Rising costs at childcare centre - Will it have impact on working mums?
- Mum pulls child out, saying $70 extra too much
- Childcare centre says: We face rising cost too
By Tan May Ping
December 11, 2007
COME January, Ms Charon Yap said, she will have no choice but to raise the fees by $70 at two of her three childcare centres.
She has held out from doing so, but rising rents, wages and other costs are eating into the bottomline.
So, just as with property, food and petrol, even childcare centres are going to show price hikes.
Will this have an impact on working mothers?
One of them, whose 4-year-old daughter goes to Ms Yap's Eager Beaver Schoolhouse at Safra Mount Faber, has decided to pull her child out of the pre-school as she felt the fee hike was not fair.
The woman, who asked not to be named as her daughter is still at the centre, said: 'How are we to keep up if the centres decide to raise fees unreasonably?'
She pays $465 a month for full-day childcare after the $150 government childcare subsidy and a Safra member discount of about $110.
So, the $70 hike represents a 15 per cent rise for her.
She said: 'I understand that there might be some increases but $70 is too much to bear.'
Her household income is just over $3,000.
She turned to the Ministry of Community Development, Youth and Sports, which regulates and licenses childcare centres, but then learnt that it does not regulate the fees charged by operators.
Ms Yap said that the fee hike, which will also affect her outlet at Safra Yishun, is inevitable.
She said: 'We have to pay for rising manpower, rental, food and utilities costs.
'Moreover, we have been charging below the market rate and have not increased fees since we started operating seven years ago.'
She also pointed out that at the full rate of $720, $70 is less than a 10 per cent increase.
'COMPETITIVE SALARIES'
Ms Yap added that wages need to be competitive in order to retain employees. Money is also needed to maintain and upgrade equipment.
She said parents should also take into account the childcare centre's location in a club, which gives children access to facilities, such as the swimming pool and air-conditioned classrooms, and also security.
'We did expect that there would be some unhappiness, but we are not exploiting or profiteering. We need to increase costs for salaries and training in order to maintain a high level of service,' Ms Yap said.

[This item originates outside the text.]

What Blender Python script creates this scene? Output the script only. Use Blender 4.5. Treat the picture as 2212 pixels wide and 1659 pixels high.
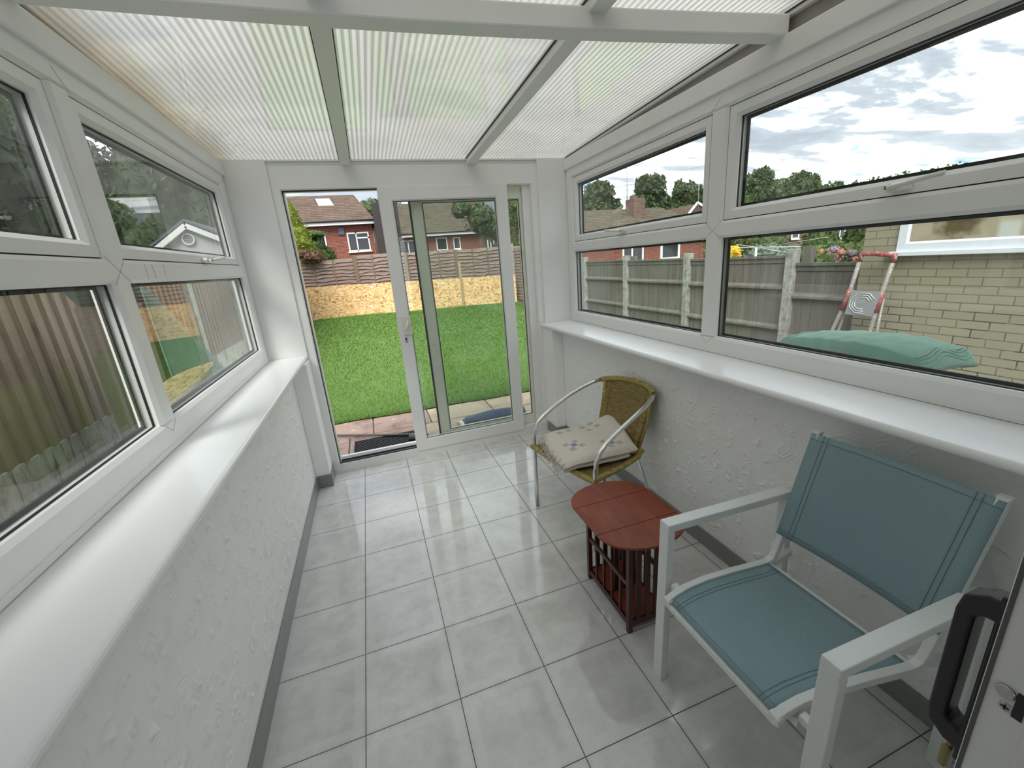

Another operator, Ms Ivy Sim, 45, said that operators like her are facing the heat from PAP Community-Foundation (PCF) care centres, which charge lower fees.
She also said she has to contend with a neighbourhood saturated with childcare centres.
She is still mulling over whether to raise the fees at her centre, Big Apple Childcare and Development Centre in Tampines.
Ms Sim said that there are three PCF centres just a stone's throw from hers.
'It's hard to make ends meet. I would like to increase the fees, but parents will just move their children to cheaper options,' she said.
It was announced in May this year that all 30 PCF care centres will not increase their fees until July 2008.
They are also absorbing the two percentage point hike in the goods and services tax for six months.
Mid-priced operators like Ms Sim typically charge between $450 and $600 a month, while PCF-run centres charge $385 to $450.
There are, of course, the high-end centres such as Etonhouse Pre-School and Pat's Schoolhouse that still attract large numbers of children despite charging more than $1,000 a month.
Private operators typically have smaller class sizes and better facilities.
Ms Sim, who last raised her fees by $20 two years ago, said: 'Some mothers with two or three children might decide that it is more worthwhile for them to just stay athome.'
In 2004, the benefits under the Baby Bonus scheme were extended to the first and fourth child.
Other than a cash gift, parents can also use the money in the state-assisted Baby Bonus Children Development Account (for the second, third or fourth child) to pay for fees at childcare centres and kindergartens registered with the Education Ministry.
Childcare centre operators noted that the childcare subsidy given to parents was last raised in 1995.
The subsidy for working mothers is now $150 a month for full-day and $75 for half-day childcare.
And by January 2009, permanent residents will no longer be eligible for childcare subsidies.
An operator, who declined to be named, said parents view the baby bonus funds as money they can store for the future, whereas the subsidy helps them specifically with childcare centre fees.
MINISTRY SAYS
The Ministry of Community Development, Youth and Sports does not regulate matters such as fees, because childcare centres are private business entities, but it does advise centres to keep their fees affordable.
As for whether the childcare subsidy will be revised, its spokesman said: 'We understand the concerns over affordability of childcare services, and have been monitoring the situation closely.
'We will work with the childcare centre operators to manage any cost increases.'
The spokesman added that there are assistance schemes in place to help needy families, such as the Centre-Based Financial Assistance Scheme for Childcare.
Through the scheme, a family with a monthly income of $1,500 and below can receive extra childcare subsidy.
On the withdrawal of the childcare subsidy for permanent residents, she said the savings from that 'will be used for other government programmes, including any future review of existing programmes'.